This sounds pretty specific. The State can't file again.
The Supreme Court curbed this discretion in Blockburger v. United States. The Court said that the government may prosecute
an individual for more than one offense stemming from a single course of conduct only when each offense requires proof of a
fact the other does not. Blockburger requires courts to examine the elements of each offense as they are delineated by statute,
without regard to the actual evidence that will be introduced at trial. The prosecution has the burden of demonstrating that each
offense has at least one mutually exclusive element. If any one offense is completely subsumed by another, such as a lesser
included offense, the two offenses are deemed the same, and punishment is allowed only for one.
Murder Reduced to Manslaughter
Generally, murder is defined as the unlawful killing of another with malice, while manslaughter is the unlawful killing of another
without malice. However, in certain situations a charge for murder (either first or second degree) can be reduced to the lesser
crime of manslaughter. In Hawaii, the charge can be reduced if the killing was committed under the influence of an extreme mental
or emotional disturbance.
I don't see how manslaughter would be based on any facts not also included in the already acquitted charge of 2nd Degree Murder.
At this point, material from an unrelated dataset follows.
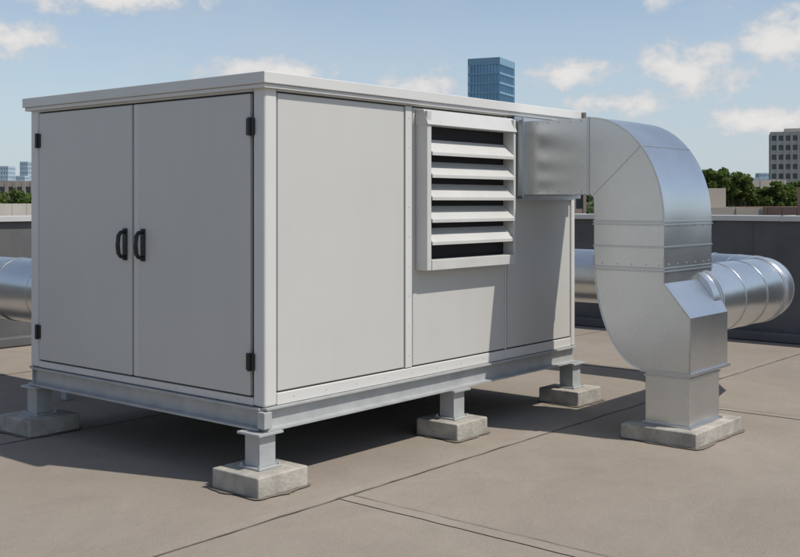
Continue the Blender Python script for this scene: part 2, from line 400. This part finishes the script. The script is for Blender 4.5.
for (cx,cy,hx,hy) in [(a,b,s/2,s/2) for a,b,s in PADS]+[(3.015,-1.283,.405,.293)]:
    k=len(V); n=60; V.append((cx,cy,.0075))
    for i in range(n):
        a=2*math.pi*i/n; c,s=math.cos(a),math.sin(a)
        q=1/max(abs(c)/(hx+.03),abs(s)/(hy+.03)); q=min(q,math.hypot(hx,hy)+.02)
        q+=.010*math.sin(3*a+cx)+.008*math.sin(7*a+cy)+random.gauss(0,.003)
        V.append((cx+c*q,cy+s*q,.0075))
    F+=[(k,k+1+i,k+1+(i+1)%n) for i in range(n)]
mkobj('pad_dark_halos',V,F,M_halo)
M_seam=mat('seam_sealant',(.155,.132,.108),.85,n_amt=.4,n_scale=12)
M_lapd=deck_mat('membrane_lap_strip',1.04)
def seam(pts,w=.008,z=.008,var=1.0):
    V=[]
    for i,p in enumerate(pts):
        q=Vector(pts[min(i+1,len(pts)-1)])-Vector(pts[max(i-1,0)]); q.normalize(); nn=Vector((-q.y,q.x))
        ww=w*(1-var*.5+var*random.random())
        V+=[(p[0]+nn.x*ww/2,p[1]+nn.y*ww/2,z),(p[0]-nn.x*ww/2,p[1]-nn.y*ww/2,z)]
    return V,[(2*i,2*i+1,2*i+3,2*i+2) for i in range(len(pts)-1)]
V=[];F=[];V2=[];F2=[]
def addseam(p0,p1):
    n=max(6,int((Vector(p1)-Vector(p0)).length/.12))
    pts=[(p0[0]+(p1[0]-p0[0])*i/n+random.gauss(0,.003),p0[1]+(p1[1]-p0[1])*i/n+random.gauss(0,.003)) for i in range(n+1)]
    v,f=seam(pts,.007); k=len(V); V.extend(v); F.extend([tuple(a+k for a in g) for g in f])
    dx,dy=p1[0]-p0[0],p1[1]-p0[1]; l=math.hypot(dx,dy); ox,oy=-dy/l*.05,dx/l*.05
    v,f=seam([(a+ox,b+oy) for a,b in pts],.10,.0025 if abs(dx)>abs(dy) else .0045,.06); k=len(V2); V2.extend(v); F2.extend([tuple(a+k for a in g) for g in f])
for y in (-.5,-3.3,-6.1,2.3,5.1): addseam((-15,y),(8.3,y))
for x,y0,y1 in ((.22,-3.3,-.5),(-3.4,-.5,2.3),(5.6,-.5,2.3),(4.2,-3.3,-.5),(-1.6,-6.1,-3.3),(2.2,2.3,5.1),(-2.0,2.3,5.1),(6.0,-6.1,-3.3)): addseam((x,y0+.01),(x,y1-.01))
mkobj('roof_membrane_seams',V,F,M_seam); mkobj('roof_membrane_lap_strips',V2,F2,M_lapd)
PH=1.56
par=empty('parapet_wall')
box('wall',(8.7,-16,-.05),(9.0,7.3,PH-.07),M_wallr,par,0)
box('coping',(8.64,-16,PH-.068),(9.06,6.93,PH),M_cope,par,.006)
boxes('base_flashing',[((8.56,-16,.003),(8.698,6.9,.12))],M_wallr,par,.02)
par2=empty('parapet_wall.001')
box('wall',(-16,7.0,-.05),(8.698,7.3,PH-.07),M_wallr,par2,0)
box('coping',(-16,6.94,PH-.066),(9.06,7.36,PH+.002),M_cope,par2,.006)
boxes('base_flashing',[((-16,6.86,.003),(8.5,6.998,.12))],M_wallr,par2,.02)
boxes('coping_joints',[((x,6.935,PH-.068),(x+.03,7.365,PH+.006)) for x in np.arange(-15,9,3)],M_cope,par2)
boxes('coping_joints',[((8.635,y,PH-.07),(9.065,y+.03,PH+.004)) for y in np.arange(-15,7,3)],M_cope,par)
boxes('membrane_laps',[((8.695,y,.12),(8.6985,y+.012,PH-.07)) for y in np.arange(-15,7,1.1)],M_lap,par)
box('roof_building_body',(-16,-16,-8),(9.0,7.3,-.055),M_brickb,None,0)

# ---------------------------------------------------------------- town beyond (site survey frame)
def sv(X,Y):
    X+=.82; Y-=6.4
    return (.641*X+.768*Y, -.769*X+.639*Y)
GZ=-8
M_town=mat('town_ground',(.06,.085,.035),1,n_amt=.4,n_scale=.02,base2=(.13,.12,.10))
mkobj('ground',[(-6000,-6000,GZ),(6000,-6000,GZ),(6000,6000,GZ),(-6000,6000,GZ)],[(0,1,2,3)],M_town)

def building(name,X,Y,w,d,top,ang,storeys,bays_w,bays_d,mw,mg,ww=.6,wh=.55,roofbox=True,cap=.6):
    root=empty(name); cx,cy=sv(X,Y)
    root.location=(cx,cy,GZ); root.rotation_euler=(0,0,math.radians(ang))
    H=top-GZ
    box('core',(-w/2+.3,-d/2+.3,0),(w/2-.3,d/2-.3,H-.3),mg,root,0)
    sh=(H-cap)/storeys; Ls=[]
    sp=sh*(1-wh)
    for s in range(storeys+1):
        z0=s*sh-sp/2; z1=s*sh+sp/2
        if s==0: z0=0
        if s==storeys: z1=H
        Ls+= [((-w/2,-d/2,z0),(w/2,-d/2+.29,z1)),((-w/2,d/2-.29,z0),(w/2,d/2,z1)),((-w/2,-d/2+.291,z0),(-w/2+.29,d/2-.291,z1)),((w/2-.29,-d/2+.291,z0),(w/2,d/2-.291,z1))]
    boxes('spandrels',Ls,mw,root); Ls=[]
    bw=w/bays_w; pwid=bw*(1-ww)
    for i in range(bays_w+1):
        x=-w/2+i*bw; a,b=max(-w/2,x-pwid/2),min(w/2,x+pwid/2)
        Ls+=[((a,-d/2-.06,0),(b,-d/2+.25,H-.02)),((a,d/2-.25,0),(b,d/2+.06,H-.02))]
    bw=d/bays_d; pwid=bw*(1-ww)
    for i in range(bays_d+1):
        y=-d/2+i*bw; a,b=max(-d/2,y-pwid/2),min(d/2,y+pwid/2)
        Ls+=[((-w/2-.06,a,0),(-w/2+.25,b,H-.03)),((w/2-.25,a,0),(w/2+.06,b,H-.03))]
    boxes('piers',Ls,mw,root)
    box('roof_slab',(-w/2+.02,-d/2+.02,H-.5),(w/2-.02,d/2-.02,H-.25),mw,root,0)
    if roofbox: boxes('plant_room',[((-w*.2,-d*.2,H-.2),(w*.15,d*.2,H+1.6))],mw,root)
    return root
def simple(base,r=.8,**k): return mat('facade_%d'%random.randint(0,99999),base,r,n_amt=.08,n_scale=.2,**k)
M_gl=mat('blue_glass',(.20,.38,.53),.25,metal=.25,n_amt=.2,n_scale=.1)
M_mull=mat('tower_mullion',(.24,.40,.52),.4,metal=.1,n_amt=.05)
M_wing=mat('window_glass_dark',(.07,.08,.09),.2,n_amt=.4,n_scale=.4)
building('glass_office_tower',34.2,400,17,12.5,55,15,17,14,10,M_mull,M_gl,ww=.86,wh=.80,roofbox=False,cap=2.2)
building('concrete_office_building',148,400,22,17,27.6,22,10,9,7,simple((.42,.385,.34)),M_wing,ww=.66,wh=.55)
building('low_brick_building',34.5,85,14,9,1.35,48,2,6,4,simple((.30,.19,.14)),M_wing)
building('low_beige_building',26,92,10,8,1.3,38,2,5,4,simple((.42,.37,.31)),M_wing)
building('warehouse_building',-33,80,18,10,1.6,40,2,6,4,simple((.46,.42,.37)),M_wing,roofbox=False)
building('beige_apartment_building',70,210,9,9,6.0,40,4,4,4,simple((.5,.44,.37)),M_wing,roofbox=False)
building('brick_office_building',20.2,131,4.2,4.5,12.6,40,5,3,3,simple((.32,.24,.19)),M_wing,roofbox=False)
building('tan_office_building',-92,260,9,9,6.8,30,4,4,4,simple((.45,.38,.31)),M_wing,roofbox=False)
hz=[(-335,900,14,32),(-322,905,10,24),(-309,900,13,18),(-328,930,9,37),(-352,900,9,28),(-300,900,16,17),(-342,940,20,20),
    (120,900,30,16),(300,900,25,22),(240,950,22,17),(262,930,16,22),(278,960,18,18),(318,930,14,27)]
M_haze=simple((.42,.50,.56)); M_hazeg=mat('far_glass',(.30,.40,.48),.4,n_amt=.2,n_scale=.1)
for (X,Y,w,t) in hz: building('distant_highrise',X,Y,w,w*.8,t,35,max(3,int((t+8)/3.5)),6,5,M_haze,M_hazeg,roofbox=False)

# ---------------------------------------------------------------- trees
def leafmat(name,c1,c2):
    m=bpy.data.materials.new(name); m.use_nodes=True; nt=m.node_tree;N=nt.nodes;L=nt.links;b=N['Principled BSDF']
    b.inputs['Roughness'].default_value=.7; b.inputs['Specular IOR Level'].default_value=.2
    g=N.new('ShaderNodeNewGeometry'); tc=N.new('ShaderNodeTexCoord')
    nz=N.new('ShaderNodeTexNoise'); nz.inputs['Scale'].default_value=.6; nz.inputs['Detail'].default_value=1; L.new(tc.outputs['Object'],nz.inputs['Vector'])
    ad=N.new('ShaderNodeMath'); ad.operation='MULTIPLY_ADD'; ad.inputs[1].default_value=.6
    L.new(g.outputs['Random Per Island'],ad.inputs[0]); 
    sb=N.new('ShaderNodeMath'); sb.operation='SUBTRACT'; sb.inputs[1].default_value=.3; L.new(nz.outputs['Fac'],sb.inputs[0]); L.new(sb.outputs[0],ad.inputs[2])
    mx=N.new('ShaderNodeMix'); mx.data_type='RGBA'; mx.inputs[6].default_value=(*c1,1); mx.inputs[7].default_value=(*c2,1)
    L.new(ad.outputs[0],mx.inputs[0]); L.new(mx.outputs[2],b.inputs['Base Color'])
    tr=N.new('ShaderNodeBsdfTranslucent'); L.new(mx.outputs[2],tr.inputs['Color'])
    ms=N.new('ShaderNodeMixShader'); ms.inputs[0].default_value=.4
    L.new(b.outputs[0],ms.inputs[1]); L.new(tr.outputs[0],ms.inputs[2]); L.new(ms.outputs[0],N['Material Output'].inputs['Surface'])
    return m
M_leaf=leafmat('foliage',(.06,.10,.022),(.19,.26,.07))
M_leaff=leafmat('foliage_distant',(.08,.12,.06),(.17,.22,.11))
M_bark=mat('bark',(.09,.07,.05),.95,n_amt=.3,n_scale=5)
def leaves(centres,radii,per,size):
    V=[];
    for c,r in zip(centres,radii):
        k=per
        d=rng.normal(size=(k,3)); d/=np.linalg.norm(d,axis=1)[:,None]
        rad=(rng.random(k)**.45)[:,None]*r
        p=np.array(c)+d*rad*np.array([1,1,.8])
        t=rng.normal(size=(k,3)); t/=np.linalg.norm(t,axis=1)[:,None]
        s=np.cross(t,rng.normal(size=(k,3))); s/=np.linalg.norm(s,axis=1)[:,None]
        sz=(size*(.6+.8*rng.random(k)))[:,None]
        quad=np.stack([p-t*sz-s*sz*.6,p+t*sz*.2-s*sz*.8,p+t*sz+s*sz*.5,p-t*sz*.3+s*sz*.8],1)
        V.append(quad.reshape(-1,3))
    V=np.concatenate(V); n=len(V)//4
    return V,[(4*i,4*i+1,4*i+2,4*i+3) for i in range(n)]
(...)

Same course of conduct, same set of facts, same crime essentially.
If the State AG appeals this as he said he will, he's wasting our money, IMO.
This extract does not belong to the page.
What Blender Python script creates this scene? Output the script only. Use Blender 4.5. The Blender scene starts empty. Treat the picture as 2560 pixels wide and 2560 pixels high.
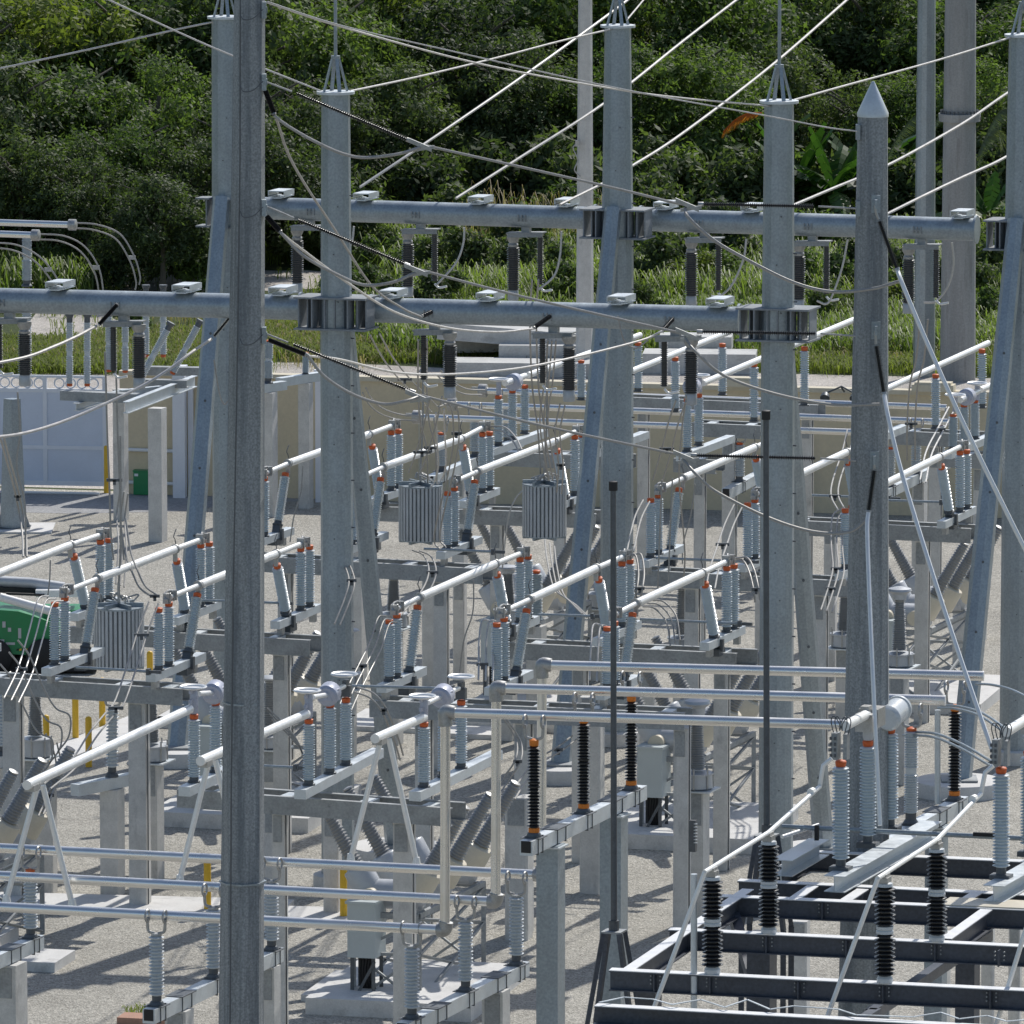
import bpy, math, random
import numpy as np
from mathutils import Vector, Matrix
random.seed(7)
R_ = math.radians
C = bpy.context.scene.collection
# ------------------------------------------------------------------ camera model
CH, F = 29.0, 20000.0
PITCH = math.atan(2780 / F)
CAM = Vector((0, 0, CH))
FW = Vector((0, math.cos(PITCH), -math.sin(PITCH)))
DN = Vector((0, -math.sin(PITCH), -math.cos(PITCH)))
RT = Vector((1, 0, 0))
UP = Vector((0, 0, 1))
YD = Vector((math.sin(R_(20)), math.cos(R_(20)), 0))     # direction of the bays running away
XD = Vector((math.cos(R_(14)), -math.sin(R_(14)), 0))    # direction of the bays running across
def ray(p): return FW + RT * ((p[0] - 1280) / F) + DN * ((p[1] - 1280) / F)
def P(p, h):
    d = ray(p); return CAM + d * ((h - CH) / d.z)
def PY(p, Y):
    d = ray(p); return CAM + d * (Y / d.y)
def PL(A, B):
    n = (B - A).cross(UP).normalized()
    def f(p):
        d = ray(p); return CAM + d * ((A - CAM).dot(n) / d.dot(n))
    return f
def ppm(Y): return F / Y
def tile(x0, y0, s): return lambda x, y: (x0 + x * s, y0 + y * s)
s1 = 860 / 1932; s2 = 500 / 1932
tA, tB, tC = tile(0, 0, s1), tile(850, 0, s1), tile(1700, 0, s1)
tD, tE, tF = tile(0, 850, s1), tile(850, 850, s1), tile(1700, 850, s1)
tG, tH, tI = tile(0, 1700, s1), tile(850, 1700, s1), tile(1700, 1700, s1)
tJ, tK, tL, tM = tile(1260, 2060, s2), tile(860, 2060, s2), tile(2060, 1660, s2), tile(1560, 1660, s2)
tQ = tile(1960, 2060, 600 / 1932)
tR, tS, tT, tU, tV = tile(0, 1340, s2), tile(0, 760, s2), tile(880, 880, s2), tile(1560, 1260, s2), tile(2160, 1260, s2)
# ------------------------------------------------------------------ materials
def newmat(name):
    m = bpy.data.materials.new(name); m.use_nodes = True
    nt = m.node_tree; b = nt.nodes['Principled BSDF']
    return m, nt, b
def mat(name, col, rough=.6, metal=0, var=.12, scale=3, fine=.06, fscale=40, stretch=None, stain=None, bump=0, spec=.5, col2=None):
    m, nt, b = newmat(name); N, L = nt.nodes, nt.links
    tc = N.new('ShaderNodeTexCoord'); mp = N.new('ShaderNodeMapping'); L.new(tc.outputs['Object'], mp.inputs[0])
    if stretch: mp.inputs['Scale'].default_value = stretch
    n1 = N.new('ShaderNodeTexNoise'); n1.inputs['Scale'].default_value = scale; n1.inputs['Detail'].default_value = 6
    n1.inputs['Roughness'].default_value = .65
    L.new(mp.outputs[0], n1.inputs['Vector'])
    n2 = N.new('ShaderNodeTexNoise'); n2.inputs['Scale'].default_value = fscale; n2.inputs['Detail'].default_value = 3
    L.new(tc.outputs['Object'], n2.inputs['Vector'])
    a = N.new('ShaderNodeMapRange'); a.inputs[1].default_value = .3; a.inputs[2].default_value = .7
    a.inputs[3].default_value = 1 - var; a.inputs[4].default_value = 1 + var; L.new(n1.outputs[0], a.inputs[0])
    c = N.new('ShaderNodeMapRange'); c.inputs[1].default_value = .3; c.inputs[2].default_value = .7
    c.inputs[3].default_value = 1 - fine; c.inputs[4].default_value = 1 + fine; L.new(n2.outputs[0], c.inputs[0])
    mu = N.new('ShaderNodeMath'); mu.operation = 'MULTIPLY'; L.new(a.outputs[0], mu.inputs[0]); L.new(c.outputs[0], mu.inputs[1])
    if col2:
        mx = N.new('ShaderNodeMix'); mx.data_type = 'RGBA'
        mx.inputs[6].default_value = (*col, 1); mx.inputs[7].default_value = (*col2, 1)
        n4 = N.new('ShaderNodeTexNoise'); n4.inputs['Scale'].default_value = scale * .6; n4.inputs['Detail'].default_value = 4
        L.new(mp.outputs[0], n4.inputs['Vector'])
        r4 = N.new('ShaderNodeMapRange'); r4.inputs[1].default_value = .4; r4.inputs[2].default_value = .62; L.new(n4.outputs[0], r4.inputs[0])
        L.new(r4.outputs[0], mx.inputs[0]); src = mx.outputs[2]
    else:
        rg = N.new('ShaderNodeRGB'); rg.outputs[0].default_value = (*col, 1); src = rg.outputs[0]
    v = N.new('ShaderNodeVectorMath'); v.operation = 'SCALE'; L.new(src, v.inputs[0]); L.new(mu.outputs[0], v.inputs['Scale'])
    out = v.outputs[0]
    if stain:
        n3 = N.new('ShaderNodeTexNoise'); n3.inputs['Scale'].default_value = stain[1]; n3.inputs['Detail'].default_value = 8; n3.inputs['Roughness'].default_value = .7
        mp3 = N.new('ShaderNodeMapping'); mp3.inputs['Scale'].default_value = stain[4] if len(stain) > 4 else (1, 1, .12); L.new(tc.outputs['Object'], mp3.inputs[0]); L.new(mp3.outputs[0], n3.inputs['Vector'])
        r3 = N.new('ShaderNodeMapRange'); r3.inputs[1].default_value = stain[2]; r3.inputs[2].default_value = stain[2] + .14; r3.inputs[4].default_value = stain[3]; L.new(n3.outputs[0], r3.inputs[0])
        m3 = N.new('ShaderNodeMix'); m3.data_type = 'RGBA'; L.new(r3.outputs[0], m3.inputs[0]); L.new(out, m3.inputs[6]); m3.inputs[7].default_value = (*stain[0], 1)
        out = m3.outputs[2]
    L.new(out, b.inputs['Base Color'])
    b.inputs['Metallic'].default_value = metal; b.inputs['Specular IOR Level'].default_value = spec
    rr = N.new('ShaderNodeMapRange'); rr.inputs[1].default_value = .3; rr.inputs[2].default_value = .7
    rr.inputs[3].default_value = max(.05, rough - .1); rr.inputs[4].default_value = min(1, rough + .1); L.new(n1.outputs[0], rr.inputs[0])
    L.new(rr.outputs[0], b.inputs['Roughness'])
    if bump:
        bp = N.new('ShaderNodeBump'); bp.inputs['Strength'].default_value = .5; bp.inputs['Distance'].default_value = bump
        L.new(n2.outputs[0], bp.inputs['Height']); L.new(bp.outputs[0], b.inputs['Normal'])
    return m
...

I'm not a lawyer, but it seems like there is wide agreement across many lawyers that double jeopardy attaches unless the charges are fundamentally different. Murder and manslaughter are essentially the same except for one additional element for murder: malice.
Had the AG not included manslaughter as a lesser included charge in trial #2 and only charged 2nd Degree Murder, does anyone thing he could come back and refile manslaughter charges for the same crime? Of course not. The fact manslaughter was included in the trial as an option is irrelevant, regardless of the jury being deadlocked. You shouldn't be allowed to include lesser charges as a "shoehorn" around the Constitution to refile if the primary charge is dismissed.